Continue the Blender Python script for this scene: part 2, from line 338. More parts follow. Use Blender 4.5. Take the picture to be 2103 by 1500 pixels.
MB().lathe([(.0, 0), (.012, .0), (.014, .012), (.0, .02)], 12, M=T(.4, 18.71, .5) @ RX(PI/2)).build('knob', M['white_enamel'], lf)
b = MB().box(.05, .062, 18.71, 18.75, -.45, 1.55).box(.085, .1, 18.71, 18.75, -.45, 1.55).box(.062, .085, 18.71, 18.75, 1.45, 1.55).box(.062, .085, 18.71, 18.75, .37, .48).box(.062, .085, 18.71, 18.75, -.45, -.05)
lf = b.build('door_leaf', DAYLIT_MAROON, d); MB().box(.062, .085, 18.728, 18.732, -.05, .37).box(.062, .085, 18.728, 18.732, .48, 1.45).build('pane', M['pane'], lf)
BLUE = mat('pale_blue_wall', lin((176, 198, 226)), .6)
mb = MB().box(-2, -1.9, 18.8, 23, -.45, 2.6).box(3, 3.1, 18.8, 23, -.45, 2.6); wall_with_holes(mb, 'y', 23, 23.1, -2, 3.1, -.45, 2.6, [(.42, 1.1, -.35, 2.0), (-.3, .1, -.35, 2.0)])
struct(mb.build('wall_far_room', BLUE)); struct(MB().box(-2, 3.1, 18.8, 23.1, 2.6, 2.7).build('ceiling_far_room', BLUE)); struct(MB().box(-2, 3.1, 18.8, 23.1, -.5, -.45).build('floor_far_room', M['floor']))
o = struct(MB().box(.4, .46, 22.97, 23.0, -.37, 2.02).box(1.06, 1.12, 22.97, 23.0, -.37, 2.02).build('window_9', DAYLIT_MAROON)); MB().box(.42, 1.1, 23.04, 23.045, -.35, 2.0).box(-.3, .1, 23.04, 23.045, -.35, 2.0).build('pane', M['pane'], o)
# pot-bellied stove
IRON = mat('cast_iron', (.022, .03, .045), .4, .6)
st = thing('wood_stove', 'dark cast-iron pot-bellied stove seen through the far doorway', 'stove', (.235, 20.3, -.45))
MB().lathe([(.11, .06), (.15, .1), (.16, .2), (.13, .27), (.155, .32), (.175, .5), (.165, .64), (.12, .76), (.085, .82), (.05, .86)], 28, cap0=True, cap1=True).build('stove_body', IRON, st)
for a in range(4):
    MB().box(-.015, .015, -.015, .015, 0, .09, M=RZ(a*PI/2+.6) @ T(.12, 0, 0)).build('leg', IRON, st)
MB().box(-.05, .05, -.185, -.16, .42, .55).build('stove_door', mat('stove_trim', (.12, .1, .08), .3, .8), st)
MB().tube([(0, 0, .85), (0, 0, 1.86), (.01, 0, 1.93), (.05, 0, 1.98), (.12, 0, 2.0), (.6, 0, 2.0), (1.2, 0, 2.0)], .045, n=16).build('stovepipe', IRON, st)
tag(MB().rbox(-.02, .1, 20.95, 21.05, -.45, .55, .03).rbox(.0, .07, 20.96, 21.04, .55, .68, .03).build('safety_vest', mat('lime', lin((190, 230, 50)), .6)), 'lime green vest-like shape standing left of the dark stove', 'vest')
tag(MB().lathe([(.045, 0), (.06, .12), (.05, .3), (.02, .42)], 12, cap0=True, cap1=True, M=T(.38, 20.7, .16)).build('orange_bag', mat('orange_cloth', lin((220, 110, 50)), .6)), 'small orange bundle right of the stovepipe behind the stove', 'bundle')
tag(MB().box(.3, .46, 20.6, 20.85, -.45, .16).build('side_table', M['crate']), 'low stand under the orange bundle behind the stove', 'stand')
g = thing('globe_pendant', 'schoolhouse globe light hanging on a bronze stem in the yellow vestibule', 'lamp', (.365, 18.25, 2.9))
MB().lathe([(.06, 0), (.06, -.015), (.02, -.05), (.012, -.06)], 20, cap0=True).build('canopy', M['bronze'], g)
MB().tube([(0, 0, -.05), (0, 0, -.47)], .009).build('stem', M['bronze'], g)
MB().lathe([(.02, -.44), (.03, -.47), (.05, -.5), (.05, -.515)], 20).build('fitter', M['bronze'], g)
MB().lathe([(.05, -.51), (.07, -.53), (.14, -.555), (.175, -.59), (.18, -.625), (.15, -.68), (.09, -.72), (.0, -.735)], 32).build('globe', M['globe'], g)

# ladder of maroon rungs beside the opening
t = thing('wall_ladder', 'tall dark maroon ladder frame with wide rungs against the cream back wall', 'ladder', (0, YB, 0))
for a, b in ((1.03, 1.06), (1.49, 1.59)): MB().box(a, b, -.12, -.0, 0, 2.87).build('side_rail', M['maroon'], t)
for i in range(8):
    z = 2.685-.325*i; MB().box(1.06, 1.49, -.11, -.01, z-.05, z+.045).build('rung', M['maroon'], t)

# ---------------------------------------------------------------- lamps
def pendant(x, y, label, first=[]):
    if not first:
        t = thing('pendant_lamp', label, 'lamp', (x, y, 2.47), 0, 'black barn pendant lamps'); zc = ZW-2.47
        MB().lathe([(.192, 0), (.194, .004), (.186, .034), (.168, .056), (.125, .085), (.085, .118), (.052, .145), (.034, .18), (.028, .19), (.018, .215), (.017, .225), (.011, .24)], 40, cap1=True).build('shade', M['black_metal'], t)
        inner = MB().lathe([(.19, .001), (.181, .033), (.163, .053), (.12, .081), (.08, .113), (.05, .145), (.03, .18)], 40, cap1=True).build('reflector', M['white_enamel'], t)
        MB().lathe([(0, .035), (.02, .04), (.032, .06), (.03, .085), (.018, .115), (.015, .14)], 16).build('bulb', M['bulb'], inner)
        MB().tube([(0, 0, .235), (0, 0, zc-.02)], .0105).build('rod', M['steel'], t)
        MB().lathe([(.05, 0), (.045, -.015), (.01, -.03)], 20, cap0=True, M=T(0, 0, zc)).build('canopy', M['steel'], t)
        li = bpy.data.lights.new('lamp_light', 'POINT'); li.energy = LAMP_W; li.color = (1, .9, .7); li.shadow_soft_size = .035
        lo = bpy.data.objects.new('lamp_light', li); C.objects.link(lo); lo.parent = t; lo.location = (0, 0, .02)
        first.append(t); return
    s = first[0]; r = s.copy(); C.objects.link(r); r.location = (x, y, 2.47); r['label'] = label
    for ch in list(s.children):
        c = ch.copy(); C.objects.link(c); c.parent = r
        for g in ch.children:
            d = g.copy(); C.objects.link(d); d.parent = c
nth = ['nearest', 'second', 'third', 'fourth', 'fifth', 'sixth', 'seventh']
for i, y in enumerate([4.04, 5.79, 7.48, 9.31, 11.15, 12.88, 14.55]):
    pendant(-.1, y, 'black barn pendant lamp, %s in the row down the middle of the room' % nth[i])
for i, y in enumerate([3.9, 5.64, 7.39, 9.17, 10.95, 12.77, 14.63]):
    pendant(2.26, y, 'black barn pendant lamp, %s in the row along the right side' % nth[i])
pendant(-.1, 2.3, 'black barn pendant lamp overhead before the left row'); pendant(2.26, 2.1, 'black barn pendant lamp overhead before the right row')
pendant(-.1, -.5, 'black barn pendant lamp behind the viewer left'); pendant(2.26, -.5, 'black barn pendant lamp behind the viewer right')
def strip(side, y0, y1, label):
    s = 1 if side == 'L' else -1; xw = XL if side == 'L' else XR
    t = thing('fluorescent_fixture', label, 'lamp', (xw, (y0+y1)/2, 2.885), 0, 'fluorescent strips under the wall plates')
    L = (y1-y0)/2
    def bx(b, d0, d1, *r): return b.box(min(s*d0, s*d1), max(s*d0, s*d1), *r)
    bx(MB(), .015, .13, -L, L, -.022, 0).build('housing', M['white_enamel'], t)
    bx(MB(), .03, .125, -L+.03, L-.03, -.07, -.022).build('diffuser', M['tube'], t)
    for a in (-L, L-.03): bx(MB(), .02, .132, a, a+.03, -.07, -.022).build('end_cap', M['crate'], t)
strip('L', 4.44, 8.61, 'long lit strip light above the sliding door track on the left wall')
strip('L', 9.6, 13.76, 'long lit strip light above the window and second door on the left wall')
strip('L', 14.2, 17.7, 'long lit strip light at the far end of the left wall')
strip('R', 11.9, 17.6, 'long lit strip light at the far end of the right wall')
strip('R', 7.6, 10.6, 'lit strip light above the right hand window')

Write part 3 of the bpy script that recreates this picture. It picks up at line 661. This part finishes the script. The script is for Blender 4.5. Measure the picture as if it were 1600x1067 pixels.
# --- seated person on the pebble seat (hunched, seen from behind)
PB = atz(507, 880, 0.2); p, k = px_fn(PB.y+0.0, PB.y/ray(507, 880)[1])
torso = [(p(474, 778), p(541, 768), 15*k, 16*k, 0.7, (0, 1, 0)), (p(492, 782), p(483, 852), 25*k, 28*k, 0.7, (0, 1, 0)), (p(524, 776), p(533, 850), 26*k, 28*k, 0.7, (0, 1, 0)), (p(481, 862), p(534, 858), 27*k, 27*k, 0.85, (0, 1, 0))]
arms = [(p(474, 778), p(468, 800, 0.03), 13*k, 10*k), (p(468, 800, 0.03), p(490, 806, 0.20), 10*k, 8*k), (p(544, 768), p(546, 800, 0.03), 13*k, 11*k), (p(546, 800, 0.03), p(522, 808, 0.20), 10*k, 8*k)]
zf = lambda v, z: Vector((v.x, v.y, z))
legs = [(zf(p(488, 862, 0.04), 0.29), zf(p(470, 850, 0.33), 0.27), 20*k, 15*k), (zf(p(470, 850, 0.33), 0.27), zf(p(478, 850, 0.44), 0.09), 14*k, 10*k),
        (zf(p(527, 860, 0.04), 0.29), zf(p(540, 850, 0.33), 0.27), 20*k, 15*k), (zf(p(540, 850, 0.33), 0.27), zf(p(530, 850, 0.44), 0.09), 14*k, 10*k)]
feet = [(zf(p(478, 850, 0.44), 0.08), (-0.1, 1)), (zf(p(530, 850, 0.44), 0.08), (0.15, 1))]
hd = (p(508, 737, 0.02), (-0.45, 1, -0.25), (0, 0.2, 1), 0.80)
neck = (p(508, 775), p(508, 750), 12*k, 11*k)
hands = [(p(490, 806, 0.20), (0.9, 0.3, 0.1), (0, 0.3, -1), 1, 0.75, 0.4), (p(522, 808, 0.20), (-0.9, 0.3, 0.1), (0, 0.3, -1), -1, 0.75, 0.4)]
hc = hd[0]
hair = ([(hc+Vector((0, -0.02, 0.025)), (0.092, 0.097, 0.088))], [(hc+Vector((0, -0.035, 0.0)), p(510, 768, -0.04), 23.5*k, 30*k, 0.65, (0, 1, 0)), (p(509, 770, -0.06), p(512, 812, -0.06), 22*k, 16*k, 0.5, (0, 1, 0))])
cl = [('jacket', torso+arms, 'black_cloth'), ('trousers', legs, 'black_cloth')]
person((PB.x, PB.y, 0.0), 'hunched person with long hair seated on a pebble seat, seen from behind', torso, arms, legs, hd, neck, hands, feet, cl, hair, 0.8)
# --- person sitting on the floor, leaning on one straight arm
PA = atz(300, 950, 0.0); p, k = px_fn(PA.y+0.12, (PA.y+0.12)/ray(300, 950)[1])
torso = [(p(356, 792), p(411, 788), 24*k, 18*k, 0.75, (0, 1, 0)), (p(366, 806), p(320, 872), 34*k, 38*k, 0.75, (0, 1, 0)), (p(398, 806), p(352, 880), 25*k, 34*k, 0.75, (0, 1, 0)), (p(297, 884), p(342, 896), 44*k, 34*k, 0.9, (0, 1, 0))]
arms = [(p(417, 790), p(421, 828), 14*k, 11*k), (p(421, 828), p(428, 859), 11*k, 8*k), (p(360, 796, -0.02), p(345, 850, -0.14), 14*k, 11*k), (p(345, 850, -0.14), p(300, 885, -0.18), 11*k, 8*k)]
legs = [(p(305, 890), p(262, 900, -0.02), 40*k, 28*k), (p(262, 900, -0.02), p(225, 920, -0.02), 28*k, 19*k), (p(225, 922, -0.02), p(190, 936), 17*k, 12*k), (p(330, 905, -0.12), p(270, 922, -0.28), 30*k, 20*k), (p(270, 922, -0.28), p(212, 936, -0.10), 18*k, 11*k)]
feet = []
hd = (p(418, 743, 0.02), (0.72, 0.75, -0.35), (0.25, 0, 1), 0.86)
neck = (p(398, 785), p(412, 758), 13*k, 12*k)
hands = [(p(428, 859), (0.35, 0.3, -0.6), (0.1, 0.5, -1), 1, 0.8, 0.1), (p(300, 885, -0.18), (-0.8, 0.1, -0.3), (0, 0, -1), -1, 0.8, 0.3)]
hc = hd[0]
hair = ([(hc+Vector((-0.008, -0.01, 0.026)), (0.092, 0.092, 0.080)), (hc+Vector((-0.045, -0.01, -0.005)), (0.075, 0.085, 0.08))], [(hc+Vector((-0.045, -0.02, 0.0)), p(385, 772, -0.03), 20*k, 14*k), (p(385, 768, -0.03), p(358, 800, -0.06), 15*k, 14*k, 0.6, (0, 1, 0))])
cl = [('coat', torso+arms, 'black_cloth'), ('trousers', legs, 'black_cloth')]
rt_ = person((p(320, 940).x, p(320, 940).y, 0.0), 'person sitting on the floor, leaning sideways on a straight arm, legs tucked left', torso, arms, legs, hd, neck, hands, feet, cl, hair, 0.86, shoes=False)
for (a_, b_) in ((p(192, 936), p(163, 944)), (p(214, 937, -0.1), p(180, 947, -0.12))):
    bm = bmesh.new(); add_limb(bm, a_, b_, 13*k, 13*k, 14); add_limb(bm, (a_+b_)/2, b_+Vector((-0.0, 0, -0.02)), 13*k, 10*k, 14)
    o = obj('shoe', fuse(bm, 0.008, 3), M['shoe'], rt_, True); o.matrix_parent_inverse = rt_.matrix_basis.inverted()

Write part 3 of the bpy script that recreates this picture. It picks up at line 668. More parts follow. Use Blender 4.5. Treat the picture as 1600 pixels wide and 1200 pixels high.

+--

**What is required:** Each line containing the word "that" counts once; say how many such lines there are, giving only the number.

**Completed task:** 2